* **JOB**
Return the full material exactly.

════════

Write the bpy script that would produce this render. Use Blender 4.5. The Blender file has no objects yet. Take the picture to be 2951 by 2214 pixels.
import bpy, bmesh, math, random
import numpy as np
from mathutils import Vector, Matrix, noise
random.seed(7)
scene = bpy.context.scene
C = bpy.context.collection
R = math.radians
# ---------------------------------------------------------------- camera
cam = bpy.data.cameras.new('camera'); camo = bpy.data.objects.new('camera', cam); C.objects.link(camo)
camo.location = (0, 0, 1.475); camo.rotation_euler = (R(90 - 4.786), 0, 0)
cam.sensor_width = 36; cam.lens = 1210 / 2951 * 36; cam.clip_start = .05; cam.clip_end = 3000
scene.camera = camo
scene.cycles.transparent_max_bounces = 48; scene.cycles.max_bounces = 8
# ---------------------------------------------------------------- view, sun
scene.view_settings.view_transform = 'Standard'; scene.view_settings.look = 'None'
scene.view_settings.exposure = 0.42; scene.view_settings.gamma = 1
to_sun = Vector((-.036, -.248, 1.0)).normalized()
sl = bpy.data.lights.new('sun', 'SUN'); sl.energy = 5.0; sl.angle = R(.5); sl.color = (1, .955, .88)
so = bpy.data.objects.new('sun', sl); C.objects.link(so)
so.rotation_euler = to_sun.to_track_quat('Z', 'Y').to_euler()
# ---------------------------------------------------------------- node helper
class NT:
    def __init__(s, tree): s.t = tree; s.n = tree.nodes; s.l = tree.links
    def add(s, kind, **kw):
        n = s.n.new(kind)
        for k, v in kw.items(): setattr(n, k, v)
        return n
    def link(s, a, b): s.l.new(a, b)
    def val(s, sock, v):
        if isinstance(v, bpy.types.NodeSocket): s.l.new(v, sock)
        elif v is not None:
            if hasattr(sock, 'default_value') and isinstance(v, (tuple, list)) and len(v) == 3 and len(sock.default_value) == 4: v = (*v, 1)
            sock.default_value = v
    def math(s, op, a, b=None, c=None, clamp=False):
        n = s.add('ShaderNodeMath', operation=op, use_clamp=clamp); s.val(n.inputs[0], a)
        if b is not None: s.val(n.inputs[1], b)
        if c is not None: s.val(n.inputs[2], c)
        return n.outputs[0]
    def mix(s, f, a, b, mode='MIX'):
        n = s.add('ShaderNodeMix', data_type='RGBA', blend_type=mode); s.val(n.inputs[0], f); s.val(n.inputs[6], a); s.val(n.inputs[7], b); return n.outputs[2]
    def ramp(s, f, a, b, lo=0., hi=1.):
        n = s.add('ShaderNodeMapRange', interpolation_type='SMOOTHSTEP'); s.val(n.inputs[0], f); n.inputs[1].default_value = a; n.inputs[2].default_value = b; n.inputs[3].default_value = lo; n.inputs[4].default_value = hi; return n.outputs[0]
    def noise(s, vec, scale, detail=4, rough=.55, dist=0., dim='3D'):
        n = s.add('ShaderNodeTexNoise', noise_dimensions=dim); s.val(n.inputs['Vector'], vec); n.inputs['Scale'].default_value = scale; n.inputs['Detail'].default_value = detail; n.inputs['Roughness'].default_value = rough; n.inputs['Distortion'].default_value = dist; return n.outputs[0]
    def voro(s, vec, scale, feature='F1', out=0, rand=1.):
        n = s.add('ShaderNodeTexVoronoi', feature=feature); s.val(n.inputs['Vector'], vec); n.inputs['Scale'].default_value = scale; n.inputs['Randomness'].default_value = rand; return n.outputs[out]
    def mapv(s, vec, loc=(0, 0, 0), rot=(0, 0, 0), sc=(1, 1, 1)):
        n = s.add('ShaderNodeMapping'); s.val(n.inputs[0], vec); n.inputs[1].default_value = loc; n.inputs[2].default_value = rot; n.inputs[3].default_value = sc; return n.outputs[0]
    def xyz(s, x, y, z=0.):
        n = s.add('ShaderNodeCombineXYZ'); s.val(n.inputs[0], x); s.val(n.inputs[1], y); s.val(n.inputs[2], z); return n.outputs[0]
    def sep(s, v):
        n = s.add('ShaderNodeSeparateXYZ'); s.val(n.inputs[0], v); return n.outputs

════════

* **TASK OUTPUT**
Write the bpy script that would produce this render. Use Blender 4.5. The Blender file has no objects yet. Take the picture to be 2951 by 2214 pixels.
import bpy, bmesh, math, random
import numpy as np
from mathutils import Vector, Matrix, noise
random.seed(7)
scene = bpy.context.scene
C = bpy.context.collection
R = math.radians
# ---------------------------------------------------------------- camera
cam = bpy.data.cameras.new('camera'); camo = bpy.data.objects.new('camera', cam); C.objects.link(camo)
camo.location = (0, 0, 1.475); camo.rotation_euler = (R(90 - 4.786), 0, 0)
cam.sensor_width = 36; cam.lens = 1210 / 2951 * 36; cam.clip_start = .05; cam.clip_end = 3000
scene.camera = camo
scene.cycles.transparent_max_bounces = 48; scene.cycles.max_bounces = 8
# ---------------------------------------------------------------- view, sun
scene.view_settings.view_transform = 'Standard'; scene.view_settings.look = 'None'
scene.view_settings.exposure = 0.42; scene.view_settings.gamma = 1
to_sun = Vector((-.036, -.248, 1.0)).normalized()
sl = bpy.data.lights.new('sun', 'SUN'); sl.energy = 5.0; sl.angle = R(.5); sl.color = (1, .955, .88)
so = bpy.data.objects.new('sun', sl); C.objects.link(so)
so.rotation_euler = to_sun.to_track_quat('Z', 'Y').to_euler()
# ---------------------------------------------------------------- node helper
class NT:
    def __init__(s, tree): s.t = tree; s.n = tree.nodes; s.l = tree.links
    def add(s, kind, **kw):
        n = s.n.new(kind)
        for k, v in kw.items(): setattr(n, k, v)
        return n
    def link(s, a, b): s.l.new(a, b)
    def val(s, sock, v):
        if isinstance(v, bpy.types.NodeSocket): s.l.new(v, sock)
        elif v is not None:
            if hasattr(sock, 'default_value') and isinstance(v, (tuple, list)) and len(v) == 3 and len(sock.default_value) == 4: v = (*v, 1)
            sock.default_value = v
    def math(s, op, a, b=None, c=None, clamp=False):
        n = s.add('ShaderNodeMath', operation=op, use_clamp=clamp); s.val(n.inputs[0], a)
        if b is not None: s.val(n.inputs[1], b)
        if c is not None: s.val(n.inputs[2], c)
        return n.outputs[0]
    def mix(s, f, a, b, mode='MIX'):
        n = s.add('ShaderNodeMix', data_type='RGBA', blend_type=mode); s.val(n.inputs[0], f); s.val(n.inputs[6], a); s.val(n.inputs[7], b); return n.outputs[2]
    def ramp(s, f, a, b, lo=0., hi=1.):
        n = s.add('ShaderNodeMapRange', interpolation_type='SMOOTHSTEP'); s.val(n.inputs[0], f); n.inputs[1].default_value = a; n.inputs[2].default_value = b; n.inputs[3].default_value = lo; n.inputs[4].default_value = hi; return n.outputs[0]
    def noise(s, vec, scale, detail=4, rough=.55, dist=0., dim='3D'):
        n = s.add('ShaderNodeTexNoise', noise_dimensions=dim); s.val(n.inputs['Vector'], vec); n.inputs['Scale'].default_value = scale; n.inputs['Detail'].default_value = detail; n.inputs['Roughness'].default_value = rough; n.inputs['Distortion'].default_value = dist; return n.outputs[0]
    def voro(s, vec, scale, feature='F1', out=0, rand=1.):
        n = s.add('ShaderNodeTexVoronoi', feature=feature); s.val(n.inputs['Vector'], vec); n.inputs['Scale'].default_value = scale; n.inputs['Randomness'].default_value = rand; return n.outputs[out]
    def mapv(s, vec, loc=(0, 0, 0), rot=(0, 0, 0), sc=(1, 1, 1)):
        n = s.add('ShaderNodeMapping'); s.val(n.inputs[0], vec); n.inputs[1].default_value = loc; n.inputs[2].default_value = rot; n.inputs[3].default_value = sc; return n.outputs[0]
    def xyz(s, x, y, z=0.):
        n = s.add('ShaderNodeCombineXYZ'); s.val(n.inputs[0], x); s.val(n.inputs[1], y); s.val(n.inputs[2], z); return n.outputs[0]
    def sep(s, v):
        n = s.add('ShaderNodeSeparateXYZ'); s.val(n.inputs[0], v); return n.outputs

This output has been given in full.